In this context, whether the referendum succeeds or fails is not always the point; the point is to try new things that can blossom and then subside quickly, he says. It’s about “living” democracy, and “this is a very strong impulse”.

What makes this current project different, he adds, is the level of engagement of those pledging to support the referendum. Rather than simply adding their names to an online petition, supporters have pledged to provide concrete support: by promising to secure the signatures of a certain number of friends, for example, by helping to print and deliver leaflets, or by donating money (some CHF30,000 has been collected).

This marks a shift from passive clicktivism to digital activism, something Graf says he also saw in Bernie Sanders’ grassroots US campaign, where the message was that “the most important thing in organising a political campaign is to give people something to do”.

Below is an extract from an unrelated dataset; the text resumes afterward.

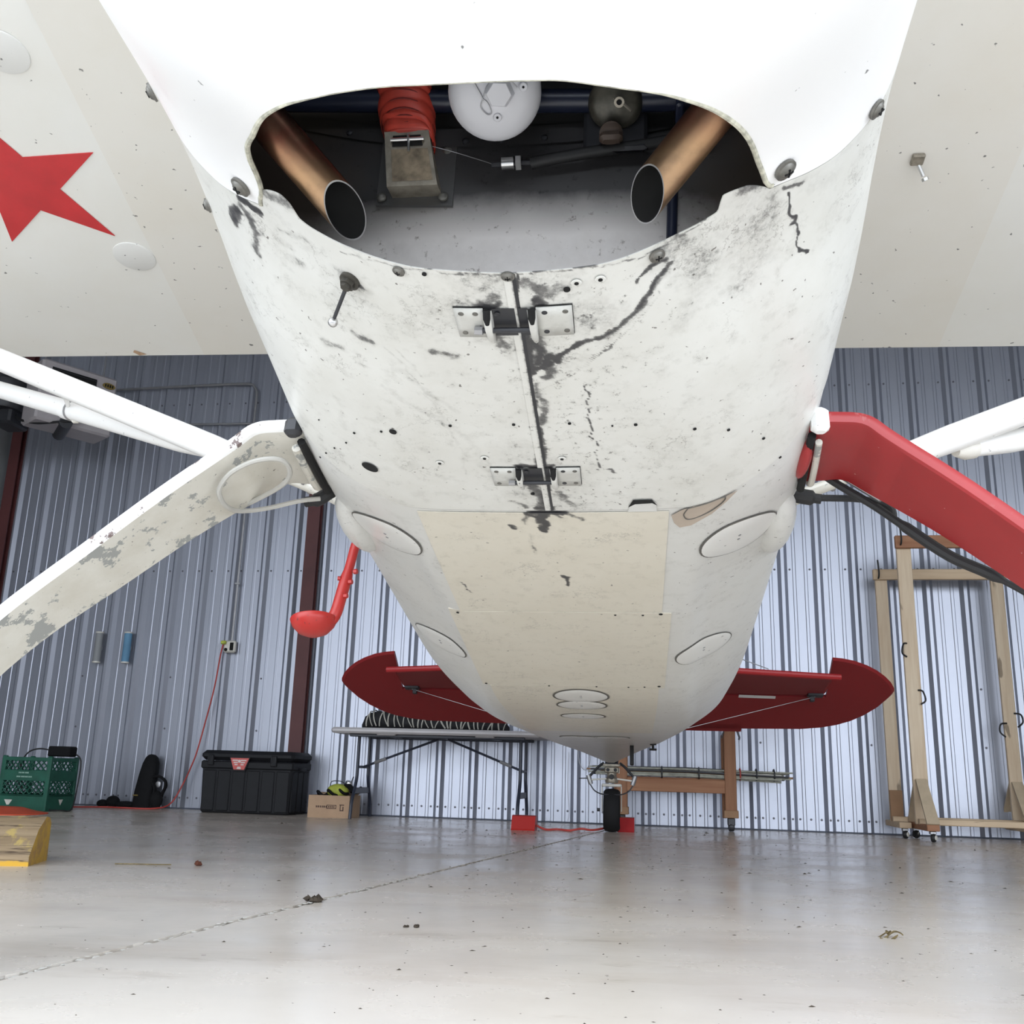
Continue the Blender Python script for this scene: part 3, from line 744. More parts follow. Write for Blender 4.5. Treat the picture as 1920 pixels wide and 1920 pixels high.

Another thing he sees as new – and promising – is that the bulk of the movement’s organisation has been taken up not by digital natives but by 40- to 60-year-olds. These operate not necessarily only on social media but also by word of mouth in the “offline space”, which remains important, he says.

What about the future of political organisation – does this spell the end for traditional political parties? Graf thinks not. Parties, as established structures, are important for longer-term stability and votes, he believes, while digital democracy gives more power to the people to propose.

“The two methods of legislating are complementary. It’s not about killing the middleman,” he says.